- _What to produce_: Find how many lines hold the word "scene". Give only the number.

- _Supplied material_:
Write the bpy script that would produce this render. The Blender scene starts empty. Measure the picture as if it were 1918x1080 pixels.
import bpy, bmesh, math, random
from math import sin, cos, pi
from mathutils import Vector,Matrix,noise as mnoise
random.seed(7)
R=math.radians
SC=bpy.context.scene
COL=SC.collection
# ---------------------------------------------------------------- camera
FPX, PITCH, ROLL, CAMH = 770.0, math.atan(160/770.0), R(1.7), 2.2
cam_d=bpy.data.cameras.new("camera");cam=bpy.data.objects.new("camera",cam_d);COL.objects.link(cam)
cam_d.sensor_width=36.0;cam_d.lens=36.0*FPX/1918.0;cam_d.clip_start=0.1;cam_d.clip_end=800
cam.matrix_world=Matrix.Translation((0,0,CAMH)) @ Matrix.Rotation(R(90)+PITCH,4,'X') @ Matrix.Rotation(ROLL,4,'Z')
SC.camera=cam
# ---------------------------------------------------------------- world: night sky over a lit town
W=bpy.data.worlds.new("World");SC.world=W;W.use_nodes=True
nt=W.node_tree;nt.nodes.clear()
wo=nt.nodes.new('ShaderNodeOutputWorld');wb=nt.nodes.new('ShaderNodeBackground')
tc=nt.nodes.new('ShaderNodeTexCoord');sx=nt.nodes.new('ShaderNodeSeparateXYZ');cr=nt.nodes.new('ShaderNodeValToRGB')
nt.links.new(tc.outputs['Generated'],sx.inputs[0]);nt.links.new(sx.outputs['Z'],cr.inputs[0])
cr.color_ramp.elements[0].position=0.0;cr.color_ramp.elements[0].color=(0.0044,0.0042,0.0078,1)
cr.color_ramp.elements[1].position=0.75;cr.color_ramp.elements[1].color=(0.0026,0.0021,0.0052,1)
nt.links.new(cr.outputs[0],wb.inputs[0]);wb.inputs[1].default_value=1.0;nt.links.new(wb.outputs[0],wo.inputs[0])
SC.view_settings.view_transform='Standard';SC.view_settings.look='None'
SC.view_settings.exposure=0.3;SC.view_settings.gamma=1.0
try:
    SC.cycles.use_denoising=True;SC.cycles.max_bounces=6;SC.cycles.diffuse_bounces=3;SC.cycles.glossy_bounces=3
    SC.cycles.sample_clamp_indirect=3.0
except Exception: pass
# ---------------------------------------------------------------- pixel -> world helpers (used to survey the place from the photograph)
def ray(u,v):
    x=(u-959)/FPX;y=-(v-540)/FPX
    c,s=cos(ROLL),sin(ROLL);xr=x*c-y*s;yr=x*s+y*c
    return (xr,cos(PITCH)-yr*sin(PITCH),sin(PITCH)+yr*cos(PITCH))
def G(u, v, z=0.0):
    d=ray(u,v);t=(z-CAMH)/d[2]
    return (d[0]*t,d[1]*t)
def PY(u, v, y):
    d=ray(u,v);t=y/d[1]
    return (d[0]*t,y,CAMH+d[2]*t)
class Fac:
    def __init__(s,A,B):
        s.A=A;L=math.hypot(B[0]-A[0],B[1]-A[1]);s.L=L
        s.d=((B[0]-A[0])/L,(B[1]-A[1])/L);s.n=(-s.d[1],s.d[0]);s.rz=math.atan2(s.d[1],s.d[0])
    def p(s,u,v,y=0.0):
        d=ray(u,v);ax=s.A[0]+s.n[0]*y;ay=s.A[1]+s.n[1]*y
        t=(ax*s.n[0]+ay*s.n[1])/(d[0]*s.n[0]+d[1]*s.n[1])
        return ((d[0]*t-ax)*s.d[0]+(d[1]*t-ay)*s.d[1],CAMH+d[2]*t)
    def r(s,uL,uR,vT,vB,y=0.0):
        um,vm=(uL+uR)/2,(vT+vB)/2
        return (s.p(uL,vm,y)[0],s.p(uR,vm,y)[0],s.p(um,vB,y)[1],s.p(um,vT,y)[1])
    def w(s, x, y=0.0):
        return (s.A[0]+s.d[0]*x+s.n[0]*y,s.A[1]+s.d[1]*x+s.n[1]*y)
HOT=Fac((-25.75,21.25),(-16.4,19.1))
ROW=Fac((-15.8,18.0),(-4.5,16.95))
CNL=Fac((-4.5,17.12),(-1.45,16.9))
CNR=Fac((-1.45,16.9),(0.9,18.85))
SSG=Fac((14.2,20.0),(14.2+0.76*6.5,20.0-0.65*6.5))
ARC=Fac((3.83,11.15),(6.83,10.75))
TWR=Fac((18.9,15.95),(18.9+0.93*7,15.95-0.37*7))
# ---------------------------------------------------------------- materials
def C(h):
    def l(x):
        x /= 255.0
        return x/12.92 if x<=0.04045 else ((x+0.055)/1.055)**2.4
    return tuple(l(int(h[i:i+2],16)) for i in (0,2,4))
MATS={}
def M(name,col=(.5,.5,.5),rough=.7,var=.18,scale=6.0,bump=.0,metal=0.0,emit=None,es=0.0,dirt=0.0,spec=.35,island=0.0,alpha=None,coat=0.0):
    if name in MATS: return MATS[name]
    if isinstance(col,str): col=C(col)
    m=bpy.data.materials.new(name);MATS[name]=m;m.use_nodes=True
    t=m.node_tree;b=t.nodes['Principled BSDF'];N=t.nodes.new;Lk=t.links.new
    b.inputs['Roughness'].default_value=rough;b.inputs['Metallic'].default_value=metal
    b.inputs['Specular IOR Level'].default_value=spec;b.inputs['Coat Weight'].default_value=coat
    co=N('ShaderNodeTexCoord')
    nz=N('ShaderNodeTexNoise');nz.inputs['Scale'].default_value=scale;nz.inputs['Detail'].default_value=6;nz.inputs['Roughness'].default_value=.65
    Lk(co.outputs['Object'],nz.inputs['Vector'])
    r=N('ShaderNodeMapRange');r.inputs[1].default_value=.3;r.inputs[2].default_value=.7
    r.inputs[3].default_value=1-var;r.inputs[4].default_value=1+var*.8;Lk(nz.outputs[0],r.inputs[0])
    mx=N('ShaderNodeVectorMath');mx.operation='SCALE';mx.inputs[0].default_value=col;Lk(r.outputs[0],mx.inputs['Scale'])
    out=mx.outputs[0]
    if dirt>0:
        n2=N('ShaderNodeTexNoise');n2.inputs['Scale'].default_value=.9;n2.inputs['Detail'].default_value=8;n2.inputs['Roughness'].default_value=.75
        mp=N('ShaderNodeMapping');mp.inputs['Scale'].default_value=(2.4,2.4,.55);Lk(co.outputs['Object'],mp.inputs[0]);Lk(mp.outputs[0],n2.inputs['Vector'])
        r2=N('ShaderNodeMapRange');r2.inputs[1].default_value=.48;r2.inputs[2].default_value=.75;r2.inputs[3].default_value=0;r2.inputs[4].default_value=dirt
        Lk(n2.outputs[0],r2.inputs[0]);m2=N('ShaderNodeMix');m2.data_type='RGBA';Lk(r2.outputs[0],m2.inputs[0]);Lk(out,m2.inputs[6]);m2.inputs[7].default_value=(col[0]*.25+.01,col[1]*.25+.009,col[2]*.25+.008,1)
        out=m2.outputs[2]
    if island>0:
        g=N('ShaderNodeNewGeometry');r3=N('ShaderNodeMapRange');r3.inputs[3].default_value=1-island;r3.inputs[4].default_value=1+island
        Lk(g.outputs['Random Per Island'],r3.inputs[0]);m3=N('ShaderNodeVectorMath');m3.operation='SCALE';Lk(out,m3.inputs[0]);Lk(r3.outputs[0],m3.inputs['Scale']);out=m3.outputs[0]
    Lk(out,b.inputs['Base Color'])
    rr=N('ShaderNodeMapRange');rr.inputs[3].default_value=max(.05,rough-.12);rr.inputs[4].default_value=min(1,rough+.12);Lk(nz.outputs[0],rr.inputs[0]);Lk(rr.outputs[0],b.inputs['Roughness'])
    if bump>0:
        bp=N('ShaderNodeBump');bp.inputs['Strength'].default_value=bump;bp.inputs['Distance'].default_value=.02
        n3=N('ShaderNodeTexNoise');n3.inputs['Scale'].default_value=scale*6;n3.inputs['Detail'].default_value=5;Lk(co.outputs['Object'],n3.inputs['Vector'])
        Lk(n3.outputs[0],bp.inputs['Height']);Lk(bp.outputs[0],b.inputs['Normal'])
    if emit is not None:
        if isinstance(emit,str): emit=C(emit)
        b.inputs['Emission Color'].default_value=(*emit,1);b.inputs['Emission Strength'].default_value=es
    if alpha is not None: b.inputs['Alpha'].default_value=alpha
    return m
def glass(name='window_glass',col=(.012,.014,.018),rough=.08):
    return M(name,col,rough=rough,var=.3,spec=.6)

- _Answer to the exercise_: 2